Just regarding the white vinegar -- there was a short segment on the Food Network a while ago (I think it was on Unwrapped, with Marc Summers, who I can't listen to with a straight face because I keep remembering him 'sliming' people on Double Dare in the early 1990s) on how it's made.

Basically, it's all industrial chemistry. They start off with commercially manufactured USP-grade ethanol, and then they run it through some "secret process" (I suspect that it's a continuous catalytic process based on the shots of the equipment -- wikipedia confirms) which produces acetic acid. This is then diluted with water to 5%, and that's the "white vinegar" you buy in the store.

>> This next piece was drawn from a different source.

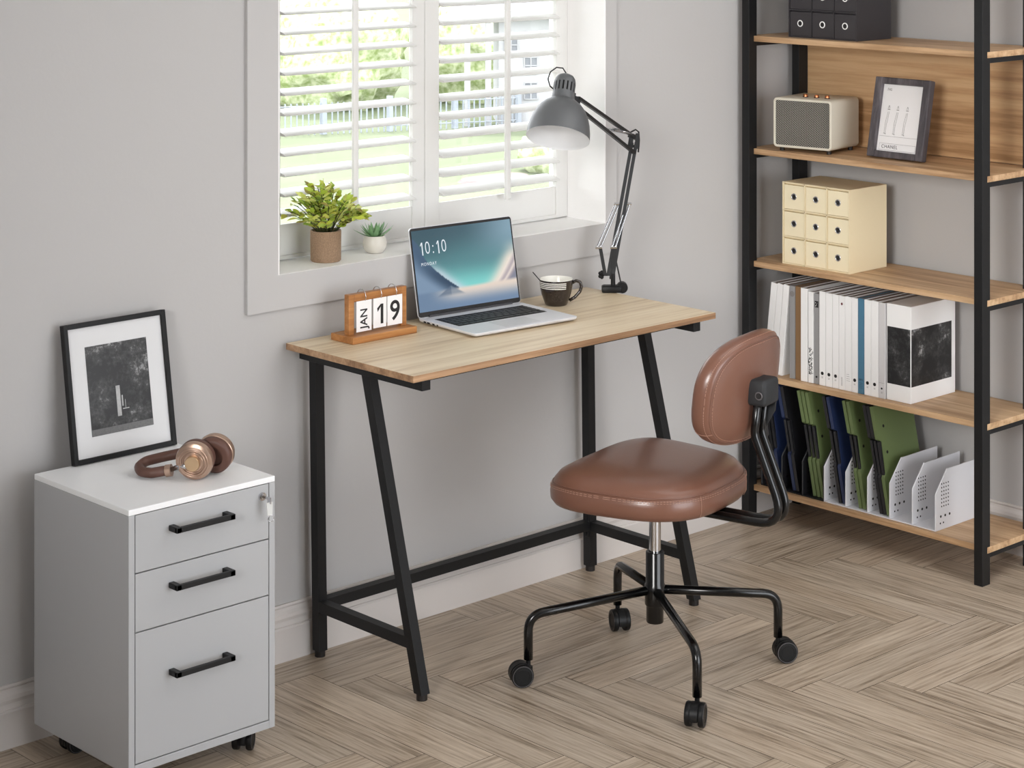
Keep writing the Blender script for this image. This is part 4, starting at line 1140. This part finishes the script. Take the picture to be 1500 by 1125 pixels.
def book(ya, yb, h, xf, m, marks, label, lean=0.0):
    t = thing('book', label, 'book', (xf+.1,(ya+yb)/2,bz), group='books and binders on the bookshelf')
    Mm = Matrix.Translation((xf,ya,bz)) if not lean else Matrix.Translation((xf,ya,bz+.0026)) @ Matrix.Rotation(lean,4,'X')
    w = ya-yb-.0010; D = .205; c = .0012
    b = MB(); b.box((0,-w,0),(c*1.2,0,h),.0006,1,Mm); b.box((c,-c,0),(D,0,h),0,1,Mm); b.box((c,-w,0),(D,-w+c,h),0,1,Mm)
    cv = build('cover', b, M[m], t)
    b = MB(); b.box((c*1.2,-w+c,.002),(D-.003,-c,h-.002),0,1,Mm); build('pages', b, M['pages'], t)
    yc_ = -w/2
    def mk(name, b, mm): build(name, b, mm, cv)
    if marks == 'disc':
        b = MB(); b.lathe([(0,0),(.0078,0)],Mm@Vector((-.0004,yc_,h-.022)),(1,0,0),24); b.torus(Mm@Vector((-.0004,yc_,h-.022)),(1,0,0),.0078,.0004,24,5); mk('badge', b, M['greyink'])
    if marks in ('dot','dotlow','small'):
        z = {'dot':.034,'dotlow':.034,'small':.027}[marks]; r = .0048 if marks != 'small' else .0028
        b = MB(); b.cyl(Mm@Vector((-.0005,yc_,z)),Mm@Vector((.0002,yc_,z)),r,16); mk('spine_dot', b, M['ink'])
        b = MB()
        for q in range(2): b.box((-.0004,yc_-.0028,z-.010-.003*q),(.0002,yc_+.0028,z-.0092-.003*q),0,1,Mm)
        mk('spine_text', b, M['greyink'])
        if marks == 'small':
            b = MB(); b.box((-.0004,-w+.001,.042),(.0002,-.001,.0425),0,1,Mm); mk('spine_line', b, M['greyink'])
    if marks in ('lines',):
        b = MB()
        for q in range(4): b.box((-.0004,yc_-.006+.001*q,.028+.006*q),(.0002,yc_+.006,.0285+.006*q),0,1,Mm)
        mk('spine_text', b, M['greyink'])
    if marks == 'red':
        b = MB(); z = h-.022
        b.prism([(0,.0045),(.0036,0),(0,-.0045),(-.0036,0)], lambda u,v,hh: Mm@Vector((hh,yc_+u,z+v)), -.0005,.0002); mk('spine_diamond', b, mat('dark_red',(96,22,26),.5))
        b = MB()
        for q in range(8): b.box((-.0004,yc_-.0012,.012+.003*q),(.0002,yc_+.0012,.0135+.003*q),0,1,Mm)
        mk('spine_text', b, M['greyink'])
    if marks == 'logo':
        b = MB(); z = h-.030; b.box((-.0005,yc_-.0062,z-.009),(.0002,yc_+.0062,z+.009),0,1,Mm); mk('emblem', b, M['ink'])
        b = MB(); b.prism([(-.004,-.006),(-.001,-.001),(.004,.0055),(.001,.002),(-.002,-.006)], lambda u,v,hh: Mm@Vector((hh,yc_-u,z+v)), -.0008,-.0004); b.sphere(Mm@Vector((-.0006,yc_+.003,z+.004)),.0012,8); mk('emblem_figure', b, M['white'])
        b = MB(); b.cyl(Mm@Vector((-.0005,yc_,.020)),Mm@Vector((.0002,yc_,.020)),.003,12); mk('spine_dot', b, M['ink'])
    if marks == 'lace':
        b = MB(); rn = random.Random(3)
        for q in range(90):
            yy = rn.uniform(-w+.0012,-.0012); zz = rn.uniform(.024,.098); 
            b.box((-.0004,yy-.0009,zz-.0016),(.0002,yy+.0009,zz+.0012),0,1,Mm)
        mk('lace_pattern', b, M['ink'])
    if marks == 'arc':
        Mx = Mm @ Matrix.Translation((-.0003,yc_,.040)) @ Matrix(((0,0,-1,0),(-1,0,0,0),(0,1,0,0),(0,0,0,1)))
        mk('spine_text', text_mb('arc',.011,Mx,.0001), M['ink'])
        b = MB()
        for q in range(4): b.box((-.0004,yc_-.006,.016+.0045*q),(.0002,yc_+.006,.0165+.0045*q),0,1,Mm)
        mk('spine_lines', b, M['ink'])
    return t
for i,(m,h,xf,mk_,lb) in enumerate(specs): book(B_[2*i],B_[2*i+1],h,xf,m,mk_,lb)
for yb_,ya_,lb in ((.0835,.0605,'leftmost of three white books leaning against the grey binder'),(.1055,.0840,'middle of three white books leaning against the grey binder'),(.1275,.1060,'rightmost of three leaning white books, touching the grey binder')):
    book(-ya_,-yb_,.262,1.676,'white',None,lb,lean=math.radians(6.2))
# box file with a dark picture at the end of the row
t = thing('box_file','white box file with a dark picture on its side, ending the book row','box file',(1.77,-.535,bz))
mb = MB(); mb.box((1.676,-.575,bz),(1.880,-.4945,bz+.262),.0012); build('case', mb, M['white'], t)
mb = MB(); mb.box((1.6775,-.5752,bz+.045),(1.862,-.575,bz+.20)); mb.box((1.6757,-.573,bz+.045),(1.6762,-.497,bz+.20)); build('picture_print', mb, pm, t)

# vertical organisers with leaning folders
tz = .0980
def tray(label, y0, nsl, pitch, m, closed):
    t = thing('file_organizer', label, 'file organizer', (1.75,y0-nsl*pitch/2,tz), group='upright file organizers on the bottom shelf')
    mb = MB(); mb.box((1.662,y0-nsl*pitch-.003,tz+.0004),(1.880,y0,tz+.0035),.0006); build('base', mb, m, t)
    for k in range(nsl+1):
        y = y0-k*pitch
        mb = MB(); mb.prism([(1.664,tz+.0036),(1.664,tz+.098),(1.716,tz+.158),(1.880,tz+.160),(1.880,tz+.0036)], lambda u,v,h:(u,h,v), y-.0028,y)
        mb.tube([(1.664,y-.0014,tz+.004),(1.664,y-.0014,tz+.098),(1.716,y-.0014,tz+.158)],.0020,6)
        dv = build('divider', mb, m, t)
        if k < nsl+1:
            mb = MB()
            for r_ in range(7):
                for c_ in range(4):
                    mb.cyl((1.690+.010*c_,y-.0031,tz+.062+.010*r_),(1.690+.010*c_,y-.0027,tz+.062+.010*r_),.0022,8)
            for c_ in range(3): mb.cyl((1.686+.020*c_,y-.0031,tz+.036),(1.686+.020*c_,y-.0027,tz+.036),.0036,10)
            for c_ in range(2): mb.cyl((1.684+.014*c_,y-.0031,tz+.018),(1.684+.014*c_,y-.0027,tz+.018),.0026,10)
            build('perforation', mb, M['dark'], dv)
    return t
PT = .0745
tray('black upright file organizer at the window end of the bottom shelf', -.062, 3, PT, M['folderblack'], True)
tray('white upright file organizer beside the black one', -.289, 5, PT, M['traywhite'], False)
# folders: slabs with a cut-out front edge, leaning towards the window wall
GR = {}
def folder(y, m, label, lean=11.2, th_=.0105, xf=1.674):
    t = thing('document_folder', label, 'folder', (1.77,y,tz+.004), group='folders in the upright organizers')
    Mm = Matrix.Translation((xf,y,tz+.0064)) @ Matrix.Rotation(-math.radians(lean),4,'X')
    prof = [(0,0),(0,.100),(.008,.112),(.012,.196),(-.001,.204),(-.004,.292),(.172,.292),(.172,0)]
    mb = MB(); mb.prism(prof, lambda u,v,h: Mm@Vector((u,h,v)), 0,th_); build('case', mb, M[m], t)
    mb = MB(); mb.prism([(.006,.104),(.0035,.110),(.0035,.196),(.012,.199),(.012,.104)], lambda u,v,h: Mm@Vector((u,h,v)), .0012,th_-.0012); build('closing_band', mb, M['folderblack'], t)
    if m == 'green':
        for z in (.235,.165):
            mb = MB(); mb.cyl(Mm@Vector((.030,-.0004,z)),Mm@Vector((.030,.001,z)),.0042,14); build('punched_hole', mb, M['dark'], t)
F_ = [
 (-.116,'folderblack','black folder in the first slot of the black organizer'),
 (-.1295,'blue','navy folder in the first slot of the black organizer'),
 (-.180,'blue','navy folder in the middle slot of the black organizer'),
 (-.1925,'folderblack','front black folder in the middle slot of the black organizer'),
 (-.2535,'green','leftmost of three green folders in the black organizer'),
 (-.268,'green','middle of three green folders in the black organizer'),
 (-.2825,'green','rightmost of three green folders in the black organizer'),
 (-.343,'folderblack','black folder in the first slot of the white organizer'),
 (-.3575,'blue','navy folder in the first slot of the white organizer'),
 (-.413,'green','left green folder in the second slot of the white organizer'),
 (-.427,'green','right green folder in the second slot of the white organizer'),
 (-.4835,'folderblack','left black folder in the third slot of the white organizer'),
 (-.4957,'folderblack','black folder next to the large green one in the white organizer'),
 (-.5078,'green','green folder with a wide visible side, third slot of the white organizer'),
]
for y,m,lb in F_: folder(y,m,lb)

# ------------------------------------------------------------------ light
def area(name, loc, target, sx, sy, power, color=(1,1,1)):
    l = bpy.data.lights.new(name,'AREA'); l.shape = 'RECTANGLE'; l.size = sx; l.size_y = sy; l.energy = power; l.color = color
    o = bpy.data.objects.new(name,l); COL.objects.link(o); o.location = loc
    d = Vector(target)-Vector(loc); o.rotation_euler = d.to_track_quat('-Z','Y').to_euler(); return o
area('added_ceiling_fill',(.9,-1.8,2.57),(.9,-1.8,0),2.0,1.6,17.5,(1,.985,.965))  # added overhead fill; no lamp is seen on this ceiling
sl = area('added_shelf_fill',(-3.5,-2.6,1.9),(1.65,-.5,.8),1.2,1.2,12,(1,.985,.965)); sl.data.spread = math.radians(50)  # added fill lamp out of view, aimed to brighten the bookshelf
sun = bpy.data.lights.new('sun','SUN'); sun.energy = 6.0; sun.angle = math.radians(2); sun.color = (1,.97,.92)
so = bpy.data.objects.new('sun',sun); COL.objects.link(so)
so.rotation_euler = Vector((-.35,-.55,-.95)).to_track_quat('-Z','Y').to_euler()
wd = bpy.data.worlds.new('sky'); SC.world = wd; wd.use_nodes = True
bg = wd.node_tree.nodes['Background']; bg.inputs['Color'].default_value = (.93,.96,1,1); bg.inputs['Strength'].default_value = 6.0

# ------------------------------------------------------------------ camera
cam = bpy.data.cameras.new('camera'); co = bpy.data.objects.new('camera',cam); COL.objects.link(co)
co.location = (-3.0292,-4.0047,1.8336); co.rotation_euler = (PI/2,0,-.7552)
cam.sensor_width = 36; cam.sensor_fit = 'HORIZONTAL'; cam.lens = 3110.75/1500*36
cam.shift_y = -(562.5+176.74)/1500; cam.clip_start = .05; cam.clip_end = 500
SC.camera = co
vs_ = SC.view_settings; vs_.view_transform = 'Standard'; vs_.look = 'None'; vs_.exposure = 0.0; vs_.gamma = 1; vs_.use_curve_mapping = False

Aside from being done under tighter conditions and controls (since it's a food additive) than most household cleansers, there's really no huge difference. It's industrial chemistry either way. It's just the stuff you buy in the food aisle meets FDA standards as a foodstuff or food additive, while the same chemicals in the cleanser aisle don't have to, and are presumably less pure, made from 'rougher' feedstocks (maybe the ethanol comes from distillation of ag waste instead of edible corn or something), etc.

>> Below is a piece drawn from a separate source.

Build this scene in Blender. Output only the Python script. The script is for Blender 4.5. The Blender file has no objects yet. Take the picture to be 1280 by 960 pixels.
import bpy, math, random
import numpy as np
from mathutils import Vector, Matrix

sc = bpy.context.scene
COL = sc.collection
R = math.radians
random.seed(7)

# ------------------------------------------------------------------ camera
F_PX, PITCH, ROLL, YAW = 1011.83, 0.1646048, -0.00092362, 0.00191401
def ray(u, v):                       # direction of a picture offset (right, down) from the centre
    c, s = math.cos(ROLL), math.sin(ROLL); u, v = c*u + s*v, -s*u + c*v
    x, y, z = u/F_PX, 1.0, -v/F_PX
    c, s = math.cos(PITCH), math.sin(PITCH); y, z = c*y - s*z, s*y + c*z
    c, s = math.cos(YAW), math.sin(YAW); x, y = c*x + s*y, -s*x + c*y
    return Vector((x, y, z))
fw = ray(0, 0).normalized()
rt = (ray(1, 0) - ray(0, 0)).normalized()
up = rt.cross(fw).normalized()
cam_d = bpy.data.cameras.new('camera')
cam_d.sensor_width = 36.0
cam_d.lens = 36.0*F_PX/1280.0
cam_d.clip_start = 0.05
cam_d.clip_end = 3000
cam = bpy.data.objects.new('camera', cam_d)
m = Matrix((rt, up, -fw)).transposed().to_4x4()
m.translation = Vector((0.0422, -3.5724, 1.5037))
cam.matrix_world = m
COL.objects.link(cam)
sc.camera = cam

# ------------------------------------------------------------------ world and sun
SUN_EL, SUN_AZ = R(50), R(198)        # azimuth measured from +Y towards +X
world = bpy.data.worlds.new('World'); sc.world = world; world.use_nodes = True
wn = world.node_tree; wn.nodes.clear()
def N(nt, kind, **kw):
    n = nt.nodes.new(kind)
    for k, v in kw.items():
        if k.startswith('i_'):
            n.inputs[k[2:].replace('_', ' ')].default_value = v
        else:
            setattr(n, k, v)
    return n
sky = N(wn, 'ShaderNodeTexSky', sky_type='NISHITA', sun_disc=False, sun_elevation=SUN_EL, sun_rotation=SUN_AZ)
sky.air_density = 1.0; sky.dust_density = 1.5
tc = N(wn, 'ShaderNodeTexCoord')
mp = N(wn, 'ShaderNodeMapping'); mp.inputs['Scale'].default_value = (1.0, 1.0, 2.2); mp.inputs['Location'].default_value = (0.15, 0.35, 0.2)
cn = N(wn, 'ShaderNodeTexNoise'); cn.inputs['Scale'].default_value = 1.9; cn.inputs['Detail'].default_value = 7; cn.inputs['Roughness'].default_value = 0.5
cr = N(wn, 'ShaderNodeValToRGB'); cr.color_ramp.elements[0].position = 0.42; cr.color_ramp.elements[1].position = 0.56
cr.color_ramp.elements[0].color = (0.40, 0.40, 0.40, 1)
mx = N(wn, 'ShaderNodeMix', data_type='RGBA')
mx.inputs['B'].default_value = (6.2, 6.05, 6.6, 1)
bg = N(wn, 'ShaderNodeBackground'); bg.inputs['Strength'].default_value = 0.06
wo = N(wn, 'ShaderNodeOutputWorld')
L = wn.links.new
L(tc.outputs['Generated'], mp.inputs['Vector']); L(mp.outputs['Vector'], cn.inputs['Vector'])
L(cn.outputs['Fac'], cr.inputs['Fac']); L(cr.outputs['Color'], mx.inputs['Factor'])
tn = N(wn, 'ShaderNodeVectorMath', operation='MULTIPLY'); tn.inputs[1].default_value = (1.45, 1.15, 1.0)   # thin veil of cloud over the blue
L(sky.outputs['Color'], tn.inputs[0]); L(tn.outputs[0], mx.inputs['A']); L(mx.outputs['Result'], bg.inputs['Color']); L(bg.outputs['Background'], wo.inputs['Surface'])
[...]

This is conjecture on my part, but personally I think it's probably "less green" to use USP/food-grade chemicals, if you don't need them to. That extra "nine" (e.g., 99.99% pure vs 99.9%) costs a lot in terms of energy, and energy isn't free and has an environmental impact. So if you can get away with using lower-grade baking soda (bicarb) or vinegar (acetic acid), there could be some benefit in doing it. Save the energy-intensive food-grade chemicals for eating.
posted by Kadin2048 at 9:20 PM on May 2, 2007


My main beef with Heinz these days is that their ketchup contains high fructose corn syrup, and their organic ketchup which does not is 3 times as much as even the second most expensive brand of organic ketchup that's locally available.

If you want to support the eco-friendly companies (or those that purport to be), there are small brand equivalents of just about everything. For example, Bob's Red Mill makes baking soda that you can buy in bulk. I'm sure there's a white vinegar out there other than Heinz.